Oil Prices Edge Lower Ahead Of U.S. Inventory Data


© Reuters.  Oil Prices Edge Lower Ahead Of U.S. Inventory Data© Reuters. Oil Prices Edge Lower Ahead Of U.S. Inventory Data

Investing.com – Oil prices edged lower on Wednesday, as investors looked ahead to fresh weekly data on U.S. commercial crude inventories to gauge the strength of demand in the world’s largest oil consumer and how fast output levels will continue to rise.

The U.S. Energy Information Administration will release its official weekly oil supplies report for the week ended June 8 at 10:30AM ET (1430GMT), amid forecasts for an oil-stock drop of 1.4 million barrels.

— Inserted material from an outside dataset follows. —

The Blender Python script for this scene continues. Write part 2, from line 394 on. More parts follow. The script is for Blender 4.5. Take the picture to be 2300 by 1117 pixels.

Analysts also forecast a gain of 443,000 barrels for gasoline stockpiles, while distillate inventories are expected to rise by 200,000 barrels.

The data will also offer fresh indications on how fast domestic output levels continue to rise. U.S. crude production – driven by shale extraction – is currently at an all-time high of 10.8 million barrels per day (bpd).

After markets closed Tuesday, the American Petroleum Institute said that U.S. oil inventories increased by 833,000 barrels last week.

The API data also showed a rise of nearly 2.3 million barrels in gasoline stockpiles, while inventories of distillates climbed by 2.1 million barrels.

There are often sharp divergences between the API estimates and the official figures from EIA.

U.S. benchmark oil, July West Texas Intermediate WTI crude was down 44 cents, or roughly 0.7%, at $65.92 a barrel on the New York Mercantile Exchange by 3:50AM ET (0750GMT).

Elsewhere, August Brent crude, the global benchmark, shed 49 cents, or around 0.7%, to $75.39 a barrel on the ICE Futures Europe exchange.

Meanwhile, oil traders continued to weigh potential outcomes for a meeting of major oil producers later this month.

The Organization of Petroleum Exporting Countries (OPEC) is due to meet at its headquarters in Vienna, together with non-OPEC member Russia, on June 22 to discuss production policy.

OPEC and non-OPEC producers have been curbing output by about 1.8 million bpd to prop up oil prices and reduce high global oil stocks. The pact began in January 2017 and is set to expire at the end of 2018.

However, Saudi Arabia and Russia have said cuts could be eased after receiving calls from consumers including the United States, China and India to support global demand in reaction to lost supplies out of Venezuela and Iran.